Saudi Arabia's security forces have arrested dozens of women and 13 children as they protested the detention and called for the release of their relatives who have been detained for years without being charged or tried in court.
(ANHRI/IFEX) – 10 February 2013 – The Arabic Network for Human Rights Information (ANHRI) denounces the arrest of dozens of Saudi women at a protest in which they were demanding the release of their relatives who have been held for years without access to lawyers or a trial.
Protesters were demonstrating in two Saudi cities on 9 February 2013. One group of women protested in front of the Board of Grievances in the city of Buraidah, while another group stood in front of the National Society for Human Rights, an organisation affiliated with the Saudi government in Riyadh.
The Saudi security forces assaulted female demonstrators and harassed passersby who were taking pictures of the peaceful demonstrations. Some demonstrators were banned from raising the banners they carried with them. The women, some of them accompanied by their children, were then surrounded and many of them arrested. In Buraidah, 26 women and 13 children were arrested and taken to the Buraidah police station.
According to some activists, officers at the Buraidah police station banned the children from drinking water and held all of them in one room without sheets. The investigation committee at the station attempted to investigate the women without the attendance of lawyers; the women refused.
The arrest of the women protesters led to another demonstration in front of the Criminal Investigation Administration in Riyadh that called for their release.
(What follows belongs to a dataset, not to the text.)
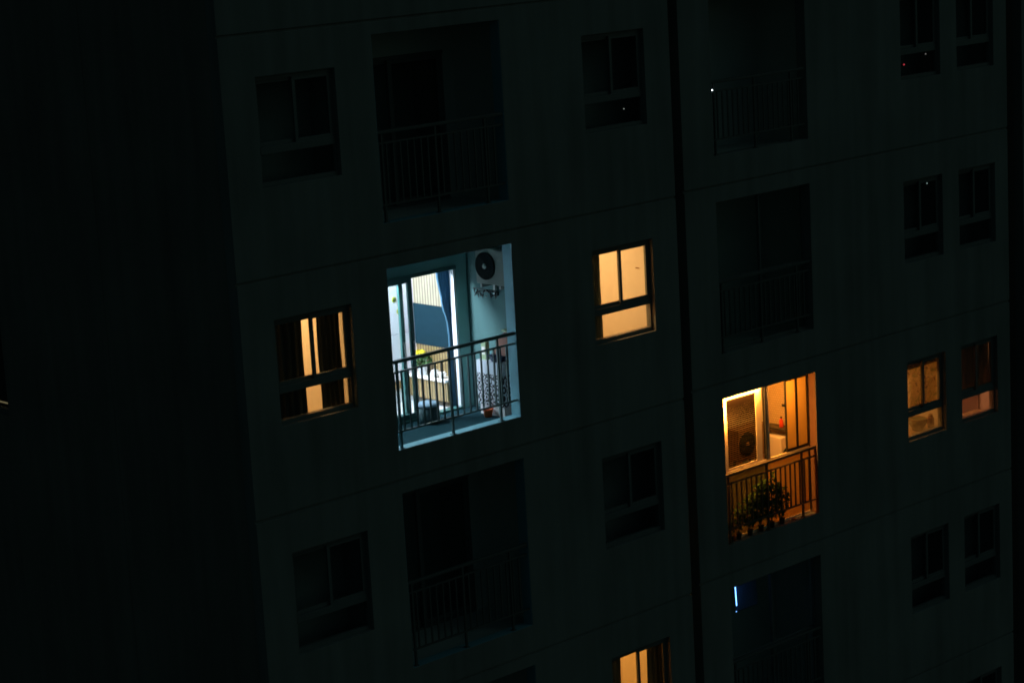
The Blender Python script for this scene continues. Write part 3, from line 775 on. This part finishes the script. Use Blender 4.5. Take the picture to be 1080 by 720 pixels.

The security forces threatened the men attending the protest with arrest after they refused to sign a declaration promising that the women will not assemble again in demand of the release of their relatives.
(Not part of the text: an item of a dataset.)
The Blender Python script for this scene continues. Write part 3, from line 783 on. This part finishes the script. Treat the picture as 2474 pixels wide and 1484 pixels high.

“The repeated arrest of women demanding the release of their relatives who have been held in prisons for years without being charged or tried is a serious violation of freedom of expression,” said ANHRI, “the continued campaign of prosecutions launched by the Saudi authorities to intimidate and silence the families of the detainees also sheds light on those countries that are allies of Saudi Arabia that claim they are sponsors of democracy and free expression around the world but remain silent regarding the violations perpetrated by Saudi Arabia because of their economic ties to the regime.”
ANHRI calls on the Saudi government to immediately release all female detainees and to respect freedom of expression and the right to peacefully demonstrate.